Kadaga takes tax harmonisation matters to EA regional extraordinary meeting

Uganda’s Minister for East African Community Affairs, Ms Rebecca Alitwala Kadaga

What you need to know:

  • Young people coming from Uganda, get a VAT rated certificate at a lower rate than they’ll get in Kenya or at a higher rate because it is already a common market. So when you don’t harmonize it will give one country an advantage over another. So the non-implementation is hurting some economies while raising others.

Despite the directive by the EAC council of ministers made nearly seven and half years ago, there is little progress made in the harmonisation of domestic taxes as well as the indiscriminate tax incentives.

This is according to an analysis contained in a petition drawn by the National Youth Council (NYC), the EAC Youth Ambassadors platforms and the Youth for Tax Justice Network.

In their petitions which they recently handed to Uganda’s Minister for East African Community Affairs, Ms Rebecca Alitwala Kadaga and the Speaker of the Parliament of Uganda, Ms Anita Annet Among, emphasised the need for regional tax harmonisation and evaluation of tax incentives so far dished out indiscriminately. 
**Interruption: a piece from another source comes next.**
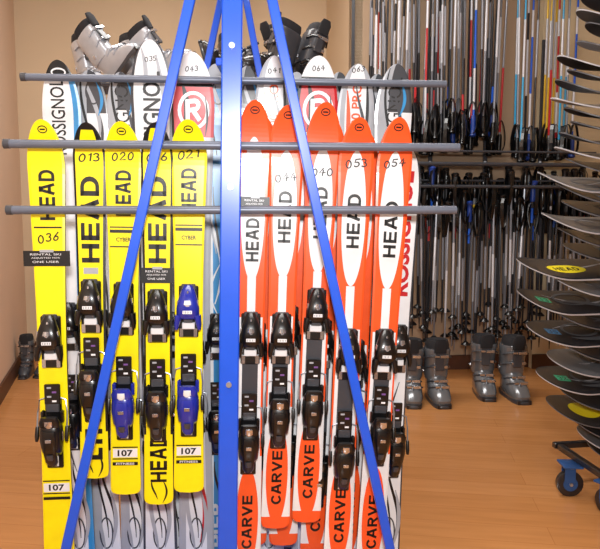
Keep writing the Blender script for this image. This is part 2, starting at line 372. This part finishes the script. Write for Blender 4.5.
# ---------- ski rack
rack=mk('ski_rack',None); tag(rack,'blue steel A-frame ski rack with three grey horizontal bars','ski rack')
VP=1.80
a=PP(234,-185,VP,RY); c=PP(227.5,549,VP,RY)
dd=(a-c).normalized(); foot=c-dd*(c.z/dd.z)
b=MB(); b.beam(foot,a,.055,.03,blue,EY); b.obj('center_post',rack)
postx=foot
def leg(p1,p2,v,w,dp,nm='leg'):
    A=PP(p1[0],p1[1],v,RY);B=PP(p2[0],p2[1],v,RY); dr=(B-A).normalized(); B=A+dr*(-A.z/dr.z)
    T=A+dr*((a.z-A.z)/dr.z); m=MB(); m.beam(T,B,w,dp,blue,EY); m.obj(nm,rack)
leg((190,0),(66,549),VP-.005,.027,.02); leg((272,0),(390,549),VP-.005,.027,.02)
VR=2.45
leg((221,0),(205,75),VR,.024,.02); leg((246,0),(259,70),VR,.024,.02)
def barr(x0,y0,x1,y1,v,r=.0125):
    A=PP(x0,y0,v,RY);B=PP(x1,y1,v,RY); zz=(A.z+B.z)/2;A.z=zz;B.z=zz; m=MB(); m.tube([A,B],r,bar,n=16)
    m.tube([A-(B-A).normalized()*.004,A+(B-A).normalized()*.012],r*1.12,dgrey,n=16); m.obj('crossbar',rack); return A,B
barr(22,75,446,86,2.03,.011); barr(5,139,459,152,1.832,.0118); barr(8,210,456,210,1.832,.0118)
for q in(47,187,383):
    m=MB(); p=c+dd*((PP(229,q,VP,RY)-c).dot(dd))-EY*.016; m.tube([p,p-EY*.006],.008,boltm,n=14); m.obj('bolt',rack)
m=MB(); ap=Vector((a.x,a.y,a.z)); m.box((0,.3,-.02),(.07,.36,.03),blue,Matrix.Translation(ap)@Matrix.Rotation(math.radians(RY),4,'Z'),bev=.004); m.obj('top_plate',rack)
m=MB(); M=Matrix.Translation((postx.x-.04,postx.y,0))@Matrix.Rotation(math.radians(RY),4,'Z')
m.box((0,.22,.02),(.53,.18,.01),blue,M,bev=.003); m.box((0,.04,.03),(.53,.01,.02),blue,M,bev=.003)
for sx in(-.48,.48): 
    for yy in(.08,.36): m.box((sx,yy,.006),(.03,.03,.006),blue,M)
m.obj('bottom_tray',rack)
m=MB(); C=PP(230,78,2.03,RY); m.beam(Vector((C.x,C.y-.22,C.z)),Vector((C.x,C.y,C.z)),.03,.02,blue,Vector((0,0,1))); m.obj('bracket',rack)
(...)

The petitions presented by the NYC chairperson Mr Jacob Eyeru further seeks to have parliament adopt a motion that shall grant youth businesses a 2-year tax holiday for business infancy.

“This is line with the EAC council of ministers’ directives of 2014 on tax harmonisation which require tax incentives in the EAC to be given to areas of critical market failures,” Mr Eyeru said.

The harmonisation of tax policies in the region would enable fair competition for investors in the region who would provide jobs for many youths in the common market area of the EAC without prejudice to the tax administration designs of one EAC partner state over another.


After receiving the petition at her office, the First Deputy Prime Minister and the Minister for East African Community Affairs, Ms Rebecca Kadaga, said the future of the youth begins now in terms of preparation. And for that she is willing to help them realise their dream as articulated in their petition.  

She said: “When we go to the council’s meeting in June, I will ask for one extra day so that we can complete the issue of young people which I think should be prioritized.  So on this one, you can count on me. I am going to follow it up.

She continued: “Then I will study further this position of tax harmonisation because since 2014 to date is a long time. I will bring it up in the extraordinary meeting.”

The implementation of the Directives of the council of Ministers on harmonization of tax incentives will according to the youth leadership provide an opportunity for youth representative bodies to hold the power that be accountable on youth matters such as unemployment. 

 This is because the responsibilities levied by the directives upon actors within partner states provides unique opportunities to track, place and question partner state tax policies from a youth perspective” reads Mr Eyeru said in a separate interview. 

Going by the Youth for Tax Justice Network (YTJN) analysis on tax harmonization, to this day, only the Republics of Uganda and Kenya have complied-and only in part- to the directives. It further became evident in the analysis that insteadmember states within the community are simply maneuvering to outbid each other by offering bigger concessions to investors rather than implement the directive.

Foregone Incentives

Kenya’s 2021 Tax Expenditure Report provides a detailed account of the past four years showing foregone revenues through incentives and exemptions in VAT Tax for expenditures for exempt goods and services amounting up to Kshs82.9million and for Zero Rated goods and services totaling to Kshs151.4million.

In Uganda, the overall tax exemptions analysis of Financial Year 2019/20 shows that a total revenue foregone due to tax expenditures amounted to slightly more than Shs 5trillion.

 As a percentage of Gross Domestic Product (GDP), this translated to 3.64 per cent. In FY 2019/20, the largest share of these tax expenditures were registered in international trade taxes (slightly more than Shs2.1tillion) while VAT tax expenditures registered slightly more than Shs1.8trillion  and income tax tax-expenditures stood at Shs 1trillion.

“To promote the EAC as a single investment area, the Council of Ministers’ directive provides that there should be a harmonisation of investment incentives,” Mr Allan Murangira Muhereza, the YTJN Team Leader noted in an interview.

 He continued: “Although there is a shift toward tax policy coordination for direct taxation, investment incentives are still offered with respect to different industries and there is no harmonization of corporate income taxes.”

The expert analysis also reveals that the Republics of Kenya and Uganda have made publications on the tax expenditures but the assessment of both countries’ tax incentives is focused on the impact on revenue only and not on other relevant market indices like jobs created for the population through the tax expenditures and the potential foregone in the short to medium term in offered incentives.